REPUBLIKA.CO.ID, JAKARTA -- Tim Implementasi Reformasi DPR akan meyakinkan publik soal mega proyek Icon Parlemen. Menurut DPR RI, dari tujuh tahap pembangunan Icon Parlemen ini, hanya satu proyek gedung yang diperuntukan bagi anggota dewan dan staf ahli.
Ketua Tim Implementasi Reformasi DPR, Fahri Hamzah mengatakan, dari tujuh tahap pembangunan Icon Parlemen, hanya di tahap enam terkait standardisasi ruang tiap anggota DPR RI. Selebihnya, adalah untuk kepentingan publik. Bahkan, kata Fahri, pelaksanaan proyek pembangunan gedung parlemen paling transparan dibanding lembaga negara lain.
Fahri menegaskan, pihaknya sudah memikirkan antisipasi penolakan dari masyarakat. Sebab itu, Tim Implementasi Reformasi dibuat untuk meyakinkan publik soal pentingnya realisasi proyek Icon Parlemen ini. Selain itu, adanya tim ini juga untuk meminimalkan terjadinya main mata soal proyek.
"Justru dengan tim dibuat supaya yang begitu (main mata) diminalisir," kata Fahri di kompleks parlemen, Rabu (20/5).
Adanya main mata juga diantisipasi dengan menyerahkan seluruh penggunaan anggaran pada Sekretariat Jenderal DPR RI. Selain Setjend, imbuh Fahri, tidak ada yang boleh bertanggungjawab atas kuasa anggaran dalam proyek memori kolektif parlemen Indonesia ini. Kuasa pengguna anggaran harus bertanggungjawab penuh pada anggaran.
"Karena itu harus hati-hati, teliti, terbuka dan profesional, tidak noleh melanggar hukum," tegas Wakil Ketua DPR RI ini.

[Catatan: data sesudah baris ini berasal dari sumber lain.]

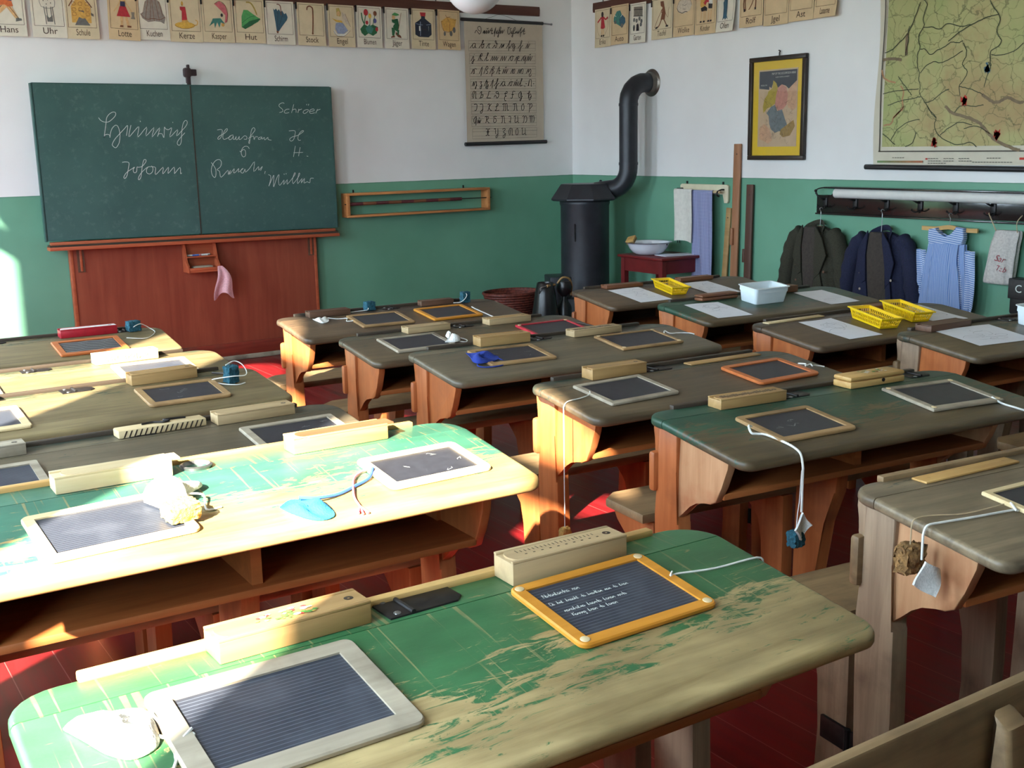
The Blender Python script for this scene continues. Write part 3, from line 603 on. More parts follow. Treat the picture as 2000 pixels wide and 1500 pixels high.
def slate(k, u, v, rot, w, h, fm, label, pane=None, fw_=.024, round_=.014, rivets=False, chalk=None):
    r = thing('slate', label, 'writing slate', group='writing slates on the desks')
    pane = pane or slate_m
    MB().box(-w/2+.012, -h/2+.012, .001, w/2-.012, h/2-.012, .0062).build('slate_board', pane, r, flat=True)
    mb = MB()
    def ring(d, zz, rr):
        pts = []
        for cx, cy, a in ((w/2-rr, h/2-rr, 0), (-w/2+rr, h/2-rr, 90), (-w/2+rr, -h/2+rr, 180), (w/2-rr, -h/2+rr, 270)):
            for q in range(6):
                t = R(a+18*q); pts.append((cx+(rr-d)*math.cos(t), cy+(rr-d)*math.sin(t), zz))
        return pts
    inn = lambda zz: [(x*(w/2-fw_)/(abs(x) if abs(x) > 1e-6 else 1) if False else max(-w/2+fw_, min(w/2-fw_, x)), max(-h/2+fw_, min(h/2-fw_, y)), zz) for x, y, _ in ring(0, 0, round_)]
    rs = [ring(.002, 0, round_), ring(0, .002, round_), ring(0, .007, round_), ring(.0025, .0095, round_), [(x*(1), y, .0095) for x, y, _ in inn(0)], inn(.0055)]
    mb.loft(rs, cap=False)
    bmesh.ops.remove_doubles(mb.bm, verts=mb.bm.verts[:], dist=.0002)
    mb.build('frame', fm, r)
    if rivets:
        for sx in (-1, 1):
            for sy in (-1, 1):
                MB().lathe([(.008, .009), (.0075, .0105), (.004, .0115)], 12, Matrix.Translation((sx*(w/2-.014), sy*(h/2-.014), 0))).build('corner_peg', W['pale'], r)
    if chalk:
        mb = MB()
        Mx = Matrix.Translation((0, 0, .0066)) @ Matrix.Rotation(R(-90), 4, 'X')
        chalk(mb, w-2*fw_, h-2*fw_, Mx)
        mb.build('chalk_writing', chalk_m if chalk is not wave_lines else chalk_m, r, flat=True, recalc=False)
    return on_desk(r, k, u, v, rot, .0005)

def scrawl(mb, txt, x, z, size, Mx, w=.0009):
    """small running handwriting drawn with joined strokes"""
    rnd = random.Random(txt)
    cx = x
    GL = {'N': "0,0 .1,1 .5,0 .6,1", 'D': "0,0 .1,1 .6,.7 .5,.1 0,0", 'K': "0,0 .1,1;.6,1 .1,.5 .6,0", 'l': "0,0 .2,1 .1,0 .3,.1", 't': "0,0 .2,.9 .1,0 .3,.1;0,.6 .35,.6", 'h': "0,0 .2,1 0,0 .2,.5 .3,.4 .3,0", 'k': "0,0 .2,1 0,0 .3,.5 .1,.3 .35,0", 'd': "0,.2 .2,.5 .3,.4 .3,0 .4,1 .35,0", 'g': ".3,.5 0,.4 .1,0 .3,.4 .25,-.5 0,-.4", 'b': "0,0 .15,1 .05,.1 .3,.2 .2,.5"}
    for ch in txt:
        if ch == ' ': cx += size*.6; continue
        g = GL.get(ch)
        if not g:
            pts = [(0, 0), (.12, .5), (.2, .1+rnd.random()*.3), (.3, .45), (.36, 0), (.42, .08)]
            if ch in 'aoe': pts = [(.3, .4), (.1, .5), (.02, .15), (.2, 0), (.32, .3), (.36, .02), (.44, .1)]
            g = ' '.join('%g,%g' % p for p in pts)
        for st in g.split(';'):
            mb.ribbon(smooth_line([(cx+size*float(p.split(',')[0]), z+size*float(p.split(',')[1]), 0) for p in st.split()], 3) and [(q.x, q.y) for q in smooth_line([(cx+size*float(p.split(',')[0]), z+size*float(p.split(',')[1]), 0) for p in st.split()], 3)], w, Mx)
        cx += size*.46

def dutch_lines(mb, w, h, Mx):
    scrawl(mb, 'Nederlandse Les', -w*.44, h*.30, .010, Mx)
    scrawl(mb, 'De hut kraakt de bredten van de trap', -w*.46, h*.14, .0088, Mx)
    scrawl(mb, 'Leseletje leerde lezen Anda', -w*.42, -h*.02, .0095, Mx)
    scrawl(mb, 'Koning liep de lezen', -w*.40, -h*.12, .009, Mx)

def wave_lines(mb, w, h, Mx):
    for i in range(6):
        z = h*(.40-i*.155)
        mb.ribbon([(-w*.48+w*.96*t/24, z+.006*math.sin(t*.62+i*.5)*min(1, t/8)) for t in range(25)], .0024, Mx)

def doodle(seed):
    def f(mb, w, h, Mx):
        rnd = random.Random(seed)
        for _ in range(5):
            x, z = rnd.uniform(-.4, .4)*w, rnd.uniform(-.4, .4)*h
            mb.ribbon([(x+rnd.uniform(-.012, .012)+i*.004, z+rnd.uniform(-.008, .008)) for i in range(4)], .0007, Mx)
    return f

SLATES = [
 ('D1', .308, -.222, .5, .300, .232, W['frame_grey'], 'ruled slate in a wide worn grey frame on the nearest green desk', slate_ruled_m, .031, .016, False, None),
 ('D1', .876, -.185, .8, .271, .200, W['frame_orange'], 'slate in a bright orange frame with faint chalk handwriting', slate_ruled_m, .021, .016, True, dutch_lines),
 ('L2', .306, -.292, 3, .284, .208, W['frame_light'], 'sun-bleached ruled slate with a white cloth and yellow sponge on it', slate_ruled_m, .022, .016, False, None),
 ('L2', .988, -.283, 2, .256, .178, W['frame_light'], 'slate in a pale frame beside the blue crochet cloth', None, .023, .018, False, doodle(3)),
 ('L3', .15, -.255, 0, .270, .190, W['frame_grey'], 'ruled slate in a grey-brown frame cut by the picture edge, behind the teal desk', slate_ruled_m, .022, .008, False, None),
 ('L3', .926, -.250, 0, .268, .190, W['frame_grey'], 'slate in a grey frame half hidden by the brown-lidded pencil box', None, .022, .008, False, doodle(5)),
 ('L4', .22, -.255, 0, .262, .200, W['frame_light'], 'sunlit ruled slate with pale orange frame at the picture edge of the half-sunlit desk', slate_ruled_m, .024, .010, False, None),
 ('L4', .819, -.240, -1, .256, .188, W['frame_tan'], 'slate in a tan frame lying before the standing teal sponge', None, .022, .016, False, doodle(8)),
 ('L5', .855, -.225, 0, .262, .190, W['frame_light'], 'slate in full glaring sun, largely hidden by a tan pencil box', slate_ruled_m, .024, .012, False, None),
 ('L5', .22, -.24, 0, .262, .190, W['frame_light'], 'bleached slate at the picture edge of the glaring white desk', slate_ruled_m, .024, .012, False, None),
 ('L6', .795, -.262, .4, .258, .205, W['frame_red_orange'], 'orange-framed slate with wavy chalk lines below the red pencil box', None, .024, .008, False, wave_lines),
 ('D2', .36, -.262, 2, .270, .200, W['frame_light'], 'slate in a pale yellow frame cut by the picture edge on the weathered desk', None, .016, .004, False, None),
 ('C1', .311, -.270, .5, .260, .196, W['frame_tan'], 'tan-framed slate tied to a white cord that drops over the desk front', None, .021, .014, False, doodle(12)),
 ('C1', .891, -.247, -3, .272, .208, W['frame_grey'], 'thick grey-framed slate with pale corner pegs on the dark green desk', None, .023, .003, True, None),
 ('C2', .232, -.216, 3, .260, .198, W['frame_grey'], 'slate in a whitish grey frame tied to a thin string going over the desk side', None, .019, .008, False, None),
 ('C2', .788, -.243, 2, .265, .196, W['frame_red_orange'], 'slate in a red-orange frame with a knot of white cord at its corner', None, .023, .018, False, None),
 ('C3', .327, -.228, -1.5, .266, .194, W['frame_tan'], 'tan-framed slate partly under the royal blue cloth', None, .022, .010, False, doodle(21)),
 ('C3', .881, -.237, 0, .284, .196, W['frame_tan'], 'narrow tan-framed slate with white cord, on the desk with the blue cloth', None, .015, .006, True, None),
 ('C4', .250, -.230, 1, .250, .194, W['frame_grey'], 'grey-framed slate under the folded white cloth', None, .018, .006, False, None),
 ('C4', .859, -.254, 1, .254, .198, W['frame_red'], 'slate in a red frame', None, .014, .004, True, None),
 ('A1', .408, -.245, -1, .245, .200, W['frame_tan'], 'brown-framed slate between white cloth and teal sponge on the desk at the blackboard end', None, .019, .008, False, None),
 ('A1', .741, -.245, 1, .250, .212, W['frame_orange'], 'slate in an ochre-orange frame beside a white cord on the last desk by the stove', None, .020, .010, False, None),
]
for a in SLATES:
    slate(a[0], a[1], a[2], a[3], a[4], a[5], a[6], a[7], a[8], a[9], a[10], a[11], a[12])

def flowers_on(mb, x0, x1, y0, y1, z, seed):
    rnd = random.Random(seed)
    cs = [plain('decal_leaf', lin(88, 140, 62), .6), plain('decal_white', lin(236, 234, 222), .6), plain('decal_red', lin(190, 60, 60), .6), plain('decal_yellow', lin(226, 190, 90), .6)]
    for _ in range(34):
        mb.use(cs[rnd.choice((0, 0, 0, 1, 1, 2, 3))])
        x, y, r = rnd.uniform(x0, x1), rnd.uniform(y0, y1), rnd.uniform(.003, .007)
        n = rnd.choice((4, 5, 6)); a = rnd.random()*6
        mb._new([(x+r*(1.4 if n == 4 else 1)*math.cos(a+6.283*i/n), y+r*.7*math.sin(a+6.283*i/n), z+rnd.random()*.0004) for i in range(n)], [tuple(range(n))])

def pencil_box(k, u, v, rot, L, wd, h, body, lid, style, label):
    """u, v: the front left corner"""
    r = thing('pencil_box', label, 'pencil box', group='pencil boxes on the desks')
    M = Matrix.Translation((L/2, wd/2, 0))
    if style in ('hinged', 'case'):
        hb = h*.6
        MB().box(-L/2, -wd/2, 0, L/2, wd/2, hb-.001, bev=.004 if style == 'hinged' else .009, M=M).build('body', body, r)
        MB().box(-L/2, -wd/2, hb, L/2, wd/2, h, bev=.006 if style == 'hinged' else .009, M=M).build('lid', lid, r)
        if style == 'hinged':
            MB().lathe([(.006, 0), (.006, .002), (.003, .003)], 12, M @ Matrix.Translation((.02, -wd/2, hb-.006)) @ Matrix.Rotation(R(90), 4, 'X')).build('clasp', metal_m, r)
            mb = MB(); flowers_on(mb, L*.32, L*.78, wd*.25, wd*.75, h+.0006, 5); mb.build('floral_decal', None, r, flat=True)
    else:
        MB().box(-L/2, -wd/2, 0, L/2, wd/2, h-.004, bev=.002, M=M).build('body', body, r)
        ov = .012 if 'open' in style else 0
        lw = wd*.74
        if 'half' in style:
            MB().box(-L/2+.0, -wd/2, h-.004, -L/2+.04, wd/2, h-.001, M=M).build('inner_tray', W['pale'], r)
        pts = [(-L/2+.012+ov, -lw/2+lw*.5*(1-math.cos(0)))]
        n = 8
        arc = [(-L/2+.02+ov-.014*math.sin(R(180*i/n)), lw/2*math.cos(R(180*i/n))) for i in range(n+1)]
        poly = arc+[(L/2+ov*1.6, -lw/2), (L/2+ov*1.6, lw/2)]
        MB().prism(poly, 'z', h-.0042, h-.0008 if not ov else h, M=M).build('sliding_lid', lid, r)
        for sy in (-1, 1):
            MB().box(-L/2, sy*wd/2-(wd-lw)/2 if sy > 0 else -wd/2, h-.0045, L/2, wd/2 if sy > 0 else -wd/2+(wd-lw)/2-.001, h, bev=.001, M=M).build('lid_groove', body, r)
        MB().lathe([(.0075, h-.0007), (.006, h-.0004), (.0001, h-.0010)], 14, M @ Matrix.Translation((L/2-.022+ov, 0, 0)), cap=False).build('thumb_notch', W['dark'] if style != 'white' else W['dark'], r)
        if 'ruler' in style:
            mb = MB()
            for i in range(20):
                mb.box(.03+i*(L-.07)/20, wd*.56, h-.0006, .0312+i*(L-.07)/20, wd*(.68 if i % 5 else .74), h-.0003)
                if i % 2: mb.box(.03+i*(L-.07)/20, wd*.36, h-.0006, .034+i*(L-.07)/20, wd*.40, h-.0003)
            mb.build('ruler_marks', W['dark'], r, flat=True)
        if 'flowers' in style:
            mb = MB(); flowers_on(mb, L*.28, L*.66, wd*.26, wd*.74, h+.0003, 2); mb.build('floral_decal', None, r, flat=True)
        if 'script' in style:
            mb = MB()
            for i in range(22):
                x = .02+i*(L-.05)/22
                mb.box(x, wd*.30+.002*math.sin(i*2.1), h-.0006, x+.004, wd*.62+.004*math.sin(i*1.3), h-.0002)
            mb.build('burnt_lettering', W['dark'], r, flat=True)
        if 'side' in style:
            mb = MB(); Mx = Matrix.Translation((0, -.0006, 0)); rnd = random.Random(4)
            for i in range(16):
                x = .03+i*(L-.06)/16
                mb.ribbon([(x+rnd.uniform(0, .008), h*rnd.uniform(.2, .8)) for _ in range(4)], .0012, Mx)
            mb.build('painted_scrolls', W['ochre'], r, flat=True)
    return on_desk(r, k, u, v, rot, .0004, True)
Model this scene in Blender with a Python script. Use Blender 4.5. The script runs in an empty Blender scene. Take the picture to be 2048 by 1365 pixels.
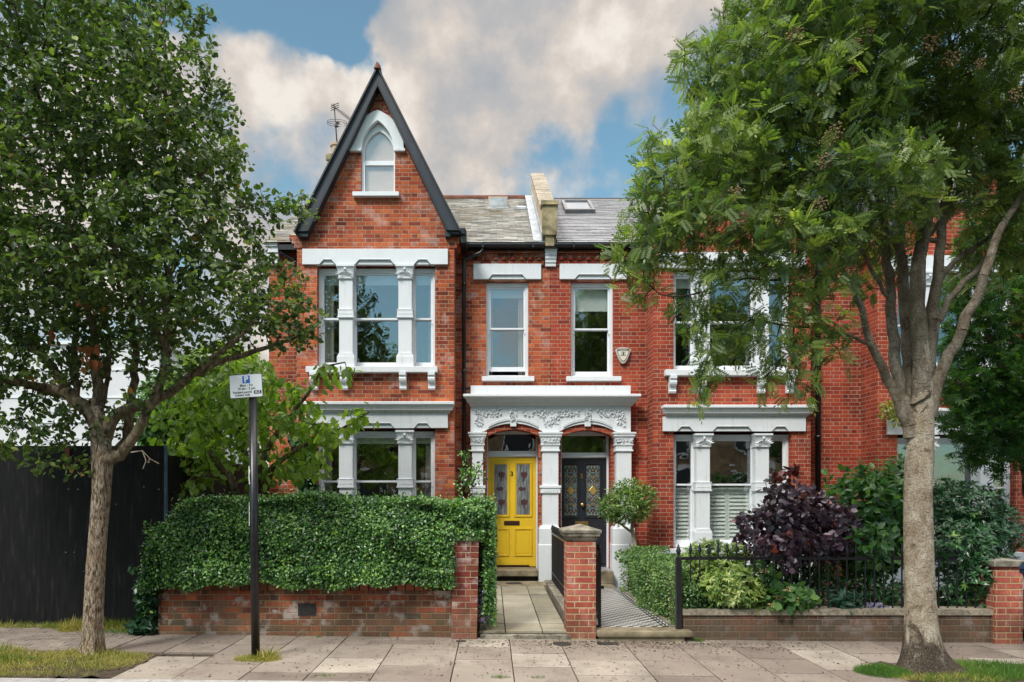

Fahri menjamin tidak ada kepentingan di balik rencana pembangunan Icon Parlemen yang akan dimulai tahun ini. Sebab itu, kalau DPR mendapat serangan kritik maupun tuduhan atas pembanguan Icon Parlemen ini, maka Tim Implementasi Reformasi akan bertahan dengan meyakinkam publik pentingnya ada memori kolektif parlemen dari masa ke masa. Menurut dia, momentum saat ini sangat tepat untuk mulai penguatan kamar legislatif.